Thursday, October 11, 2007

Rollback: An Update on School Desegregation Efforts

This morning's Wall Street Journal has an update on the politics of school desegration efforts across the country. It turns out that in the wake of the U.S. Supreme Court's landmark ruling in June striking down voluntary desegration orders in Seattle and Louisville, a number of localities around the country have continued the use of school assignments plans in an effort to foster greater integration and more equal educational outcomes:

Among those reassigned is Kevin Keating, a white parent who is talking to lawyers about going to court to reverse the plan. I "just don't feel good putting [my son] in an inferior school," he says. His ammunition: the U.S. Supreme Court's June ruling that consideration of race in school assignments is unconstitutional. Without the backing of the Supreme Court, Mr. Keating says his effort wouldn't have "much of a standing."

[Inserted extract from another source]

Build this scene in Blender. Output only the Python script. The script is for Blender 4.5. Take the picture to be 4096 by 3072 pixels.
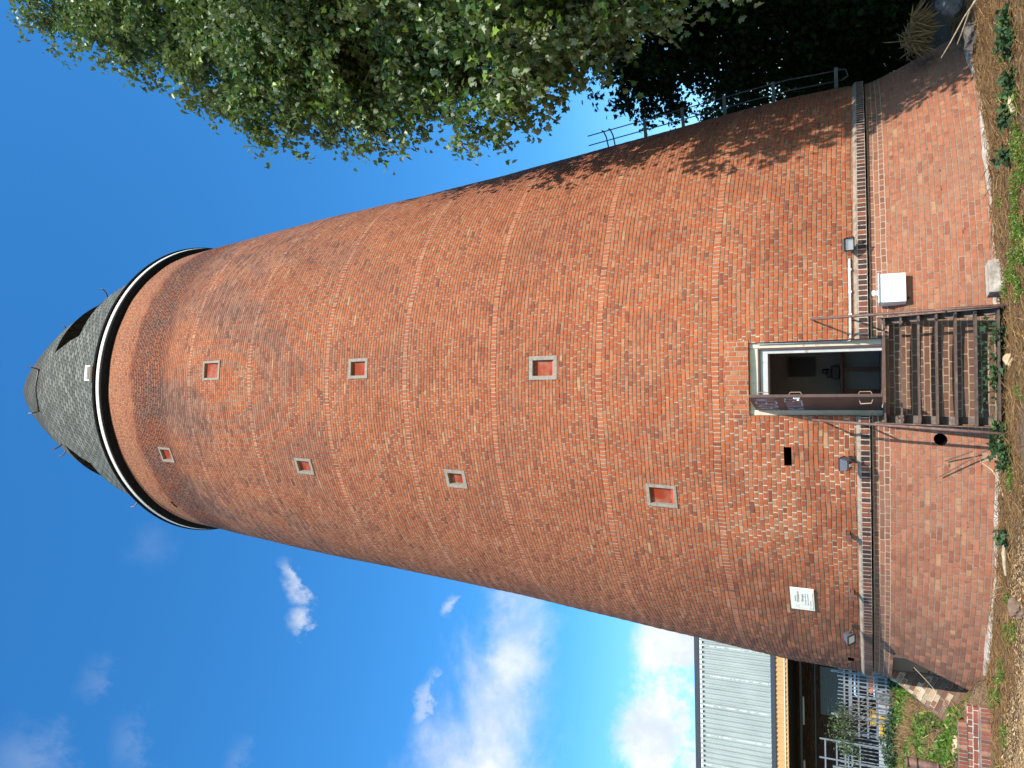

Five decades ago, federal courts began forcing reluctant districts to use race-based assignments to integrate schools. But in June, a bitterly divided Supreme Court reversed course, concluding that two race-based enrollment plans in Louisville, Ky., and Seattle were unconstitutional. "The way to stop discrimination on the basis of race is to stop discriminating on the basis of race," Chief Justice John Roberts declared.

Now, in an era when schools nationwide are becoming increasingly segregated, the ruling is affecting local school districts in ways large and small. Some districts are sidestepping the ruling by replacing measurements of race with household income. But many others, such as Milton, are adjusting their programs in the face of opposition that's been emboldened by the Supreme Court decision.

Read the whole thing.

I'll be writing more on the politics of race here at American Power. In particular, at some point I'll lay out in some detail the neoconservative position on the black freedom struggle and racial progess.

I will say for now though that, in one sense, utlimately, racial integration is the key to black upward mobility. Here my position reflects that of the NAACP's judicial protest strategy of the 20th century that sought to break down the old Jim Crow system of American racial apartheid.

Traditionally, civil rights activists held that historically separate facilities for the races were inherenty unequal, and in addition, many argued that integrating blacks into mainstream Anglo-White institutions would facilitate preparation for success in the dominant socio-economic system with its white-majority norms of attainment. Yet, in the post-civil rights era, we no longer have legally-imposed segregation of the races. To the extent we could describe today's racial separation as "segregation," we should think in terms of de facto circumstances leading to the concentration of minorities in particular residential areas (but see Abigail Thernstrom on the racial grievance industry's interest in pepetuating claims of "racial segregation" as a means to extract more public funding for schools in the post-forced busing era).

So, while I still think the goal of integrating the races is laudible - at least in the abstract sense of equalizing expectations across groups - there's really little justification for school assignment plans other than to promote "diversity" through racial balancing policies. Indeed, today's mandatory racial balancing plans in fact represent the exact opposite of the goal of the historic civil rights movement (the elimination of state-sponsored racial discrimination). The Supreme Court advanced this notion in its June ruling:

Although the push to integrate public schools is often associated with the civil-rights movement, these days many school administrators want to integrate schools for a more practical reason: to raise test scores. Studies show black and other minority students tend to perform better academically when they learn alongside white classmates. Districts face the threat of losing government funds if school test scores fail to meet a certain threshold.

But the Supreme Court's June ruling handed opponents powerful ammunition, and some experts say the ruling could further accelerate the resegregation of America's schools. While the famous 1954 Supreme Court ruling in Brown v. Board of Education concluded that racially segregated schools are "inherently unequal," a string of federal court decisions in the 1990s curbed desegregation plans. In 2004, 73% of black students nationwide attended schools where minorities were the majority, compared with 66% in 1991, according to the Civil Rights Project at the University of California at Los Angeles.

In 2000, a group of parents sued the Seattle school district because their white children were denied admission into certain popular schools. Officials at those schools had imposed a racial quota to reflect the district's racial composition. Three years later, a group of white parents sued the Louisville school district for basing admissions on a plan that aimed to maintain black enrollment at any school between 15 percent and 50 percent.

In June, the Supreme Court ruled that in both cases -- Parents Involved in Community Schools v. Seattle School District No. 1 and Crystal D. Meredith v. Jefferson County Board of Education -- the student-assignment systems were in violation of the Constitution's Equal Protection Clause, which says that "No state shall...deny to any person within its jurisdiction the equal protection of the laws."

The statistics on racial imbalance are very interesting, as such numbers will likely reflect the dynamics of racial diversity in America's schools in the future. Rather than focusing on continuing the disruptive practices of school racial balancing programs, blacks need to look within, to the level of the black family, and begin to reverse the cultural aversion to educational success that's holding back members of the race.